[QScintilla] Object type-sensitive Scintilla prompts
Gedalia Pasternak
gedalia at gmail.com
Sun Mar 25 03:29:28 BST 2012
Hi Jack,
I've actually done this with lua... googling "gedalia lua autocomplete"
will get you a few emails that I wrote to the list over the years. I've
used qscintilla as the editing component for a game AI IDE. I don't use
the qsciapi much. My solution has been to parse the current line as the
user types and present a dynamically created user list (it's part of the
qscintilla api). lua isn't strongly typed either but I've found that by
sticking to an established naming convention for variables, like all
Character objects start with "character_" I can guess the class API to use
and ask SWIG for a list of member functions based on the class type. If an
object is a global you can also ask the lua interpreter what it is.

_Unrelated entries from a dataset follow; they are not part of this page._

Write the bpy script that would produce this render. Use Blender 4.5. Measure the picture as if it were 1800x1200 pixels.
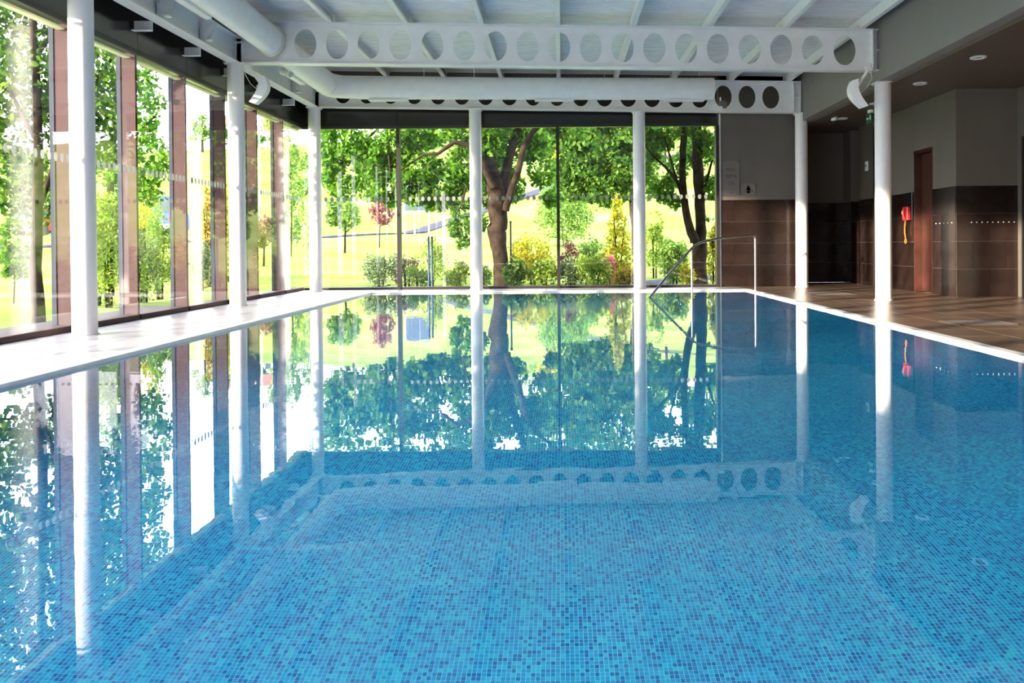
import bpy, bmesh, math, random
import numpy as np
from mathutils import Vector, Matrix
random.seed(7); rng = np.random.default_rng(7)
S = bpy.context.scene; COL = S.collection
for o in list(bpy.data.objects): bpy.data.objects.remove(o)

# ------------------------------------------------------------------ camera, sky, sun, exposure
HC = .78; F = 1650.; VX, VY = 987., 430.; ROLL = .0083
cam = bpy.data.objects.new('camera', bpy.data.cameras.new('camera')); COL.objects.link(cam); S.camera = cam
cam.data.sensor_width = 36; cam.data.lens = F/1800*36; cam.data.clip_end = 600; cam.data.clip_start = .05
PITCH = math.radians(.6)
cam.data.shift_x = -(VX-900)/1800
cam.data.shift_y = -(600-VY-F*math.tan(PITCH))/1800
cam.matrix_world = Matrix.Translation((0, 0, HC)) @ Matrix.Rotation(math.pi/2-PITCH, 4, 'X') @ Matrix.Rotation(-ROLL, 4, 'Z')
w = bpy.data.worlds.new('sky'); S.world = w; w.use_nodes = True
nt = w.node_tree; bg = nt.nodes['Background']
tc = nt.nodes.new('ShaderNodeTexCoord'); sp = nt.nodes.new('ShaderNodeSeparateXYZ'); cr = nt.nodes.new('ShaderNodeValToRGB')
nt.links.new(tc.outputs['Generated'], sp.inputs[0]); nt.links.new(sp.outputs['Z'], cr.inputs[0])
cr.color_ramp.elements[0].color = (1, .955, .98, 1); cr.color_ramp.elements[1].color = (.76, .84, 1, 1)
nt.links.new(cr.outputs[0], bg.inputs[0]); bg.inputs[1].default_value = 7.8
sun = bpy.data.objects.new('sun', bpy.data.lights.new('sun', 'SUN')); COL.objects.link(sun)
sun.data.energy = 18; sun.data.color = (1, .82, .60); sun.data.angle = math.radians(1.2)
SAZ, SEL = math.radians(52), math.radians(7.5)      # light travels to the right and away from the camera
sd = Vector((math.sin(SAZ)*math.cos(SEL), math.cos(SAZ)*math.cos(SEL), -math.sin(SEL)))
sun.rotation_euler = sd.to_track_quat('-Z', 'Y').to_euler()
vs = S.view_settings; vs.view_transform = 'Standard'; vs.look = 'None'; vs.gamma = 1; vs.use_curve_mapping = False
vs.exposure = .45

def hor(px): return VY-ROLL*(px-VX)
def P(px, py, Y): return Vector(((px-VX)*Y/F, Y, HC+(hor(px)-py)*Y/F))

# ------------------------------------------------------------------ materials
def nmat(name):
    m = bpy.data.materials.new(name); m.use_nodes = True
    return m, m.node_tree, m.node_tree.nodes['Principled BSDF']
def N(nt, t, **k):
    n = nt.nodes.new(t)
    for a, b in k.items(): setattr(n, a, b)
    return n
def math_(nt, op, a, b=None, c=None):
    n = N(nt, 'ShaderNodeMath', operation=op)
    for i, v in enumerate((a, b, c)):
        if v is None: continue
        if isinstance(v, (int, float)): n.inputs[i].default_value = v
        else: nt.links.new(v, n.inputs[i])
    return n.outputs[0]
def ramp(nt, fac, stops, interp='LINEAR'):
    r = N(nt, 'ShaderNodeValToRGB'); r.color_ramp.interpolation = interp
    el = r.color_ramp.elements
    while len(el) < len(stops): el.new(.5)
    for e, (p, c) in zip(el, stops): e.position = p; e.color = (*c, 1)
    nt.links.new(fac, r.inputs[0]); return r.outputs[0]
def mat(name, col, rough=.5, metal=0, var=.06, scale=6, bump=0, bscale=60, spec=.5, emis=None):
    m, nt, b = nmat(name)
    tc = N(nt, 'ShaderNodeTexCoord'); no = N(nt, 'ShaderNodeTexNoise'); no.inputs['Scale'].default_value = scale; no.inputs['Detail'].default_value = 5
    nt.links.new(tc.outputs['Object'], no.inputs['Vector'])
    c0 = tuple(max(0, c*(1-var*2)) for c in col); c1 = tuple(min(1, c*(1+var*2)) for c in col)
    nt.links.new(ramp(nt, no.outputs['Fac'], [(.3, c0), (.7, c1)]), b.inputs['Base Color'])
    b.inputs['Roughness'].default_value = rough; b.inputs['Metallic'].default_value = metal
    b.inputs['Specular IOR Level'].default_value = spec
    if bump:
        n2 = N(nt, 'ShaderNodeTexNoise'); n2.inputs['Scale'].default_value = bscale; nt.links.new(tc.outputs['Object'], n2.inputs['Vector'])
        bp = N(nt, 'ShaderNodeBump'); bp.inputs['Strength'].default_value = bump; bp.inputs['Distance'].default_value = .01
        nt.links.new(n2.outputs['Fac'], bp.inputs['Height']); nt.links.new(bp.outputs[0], b.inputs['Normal'])
    if emis: b.inputs['Emission Color'].default_value = (*emis[0], 1); b.inputs['Emission Strength'].default_value = emis[1]
    return m
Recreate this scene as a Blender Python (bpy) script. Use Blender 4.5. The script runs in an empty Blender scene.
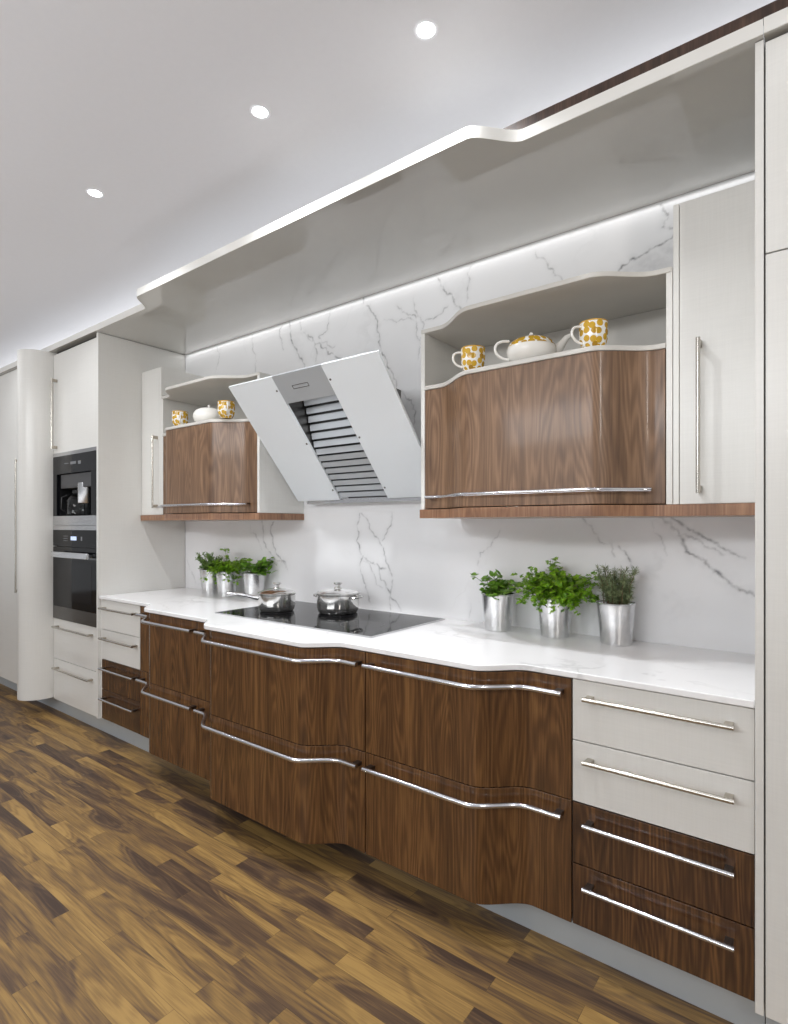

It's
not a general purpose solution and it took a long time to implement but it
handled 90% of what I needed.
-gedalia
On Sat, Mar 24, 2012 at 5:22 PM, Jack Cosgrove <jackcosgrove at gmail.com>wrote:
> Just a quick question:
>
> Since Python is not strongly typed it isn't possible to filter the
> methods available in a Scintilla prompt based upon the object type,
> right? So upon typing the '.' operator for an object of type MyClass,
> you cannot immediately be presented with MyMethod1(), MyMethod2() simply
> because those are methods of class MyClass? Even if you were to keep
> track of variable names and types, objects of different types can have
> the same name at different times in a program.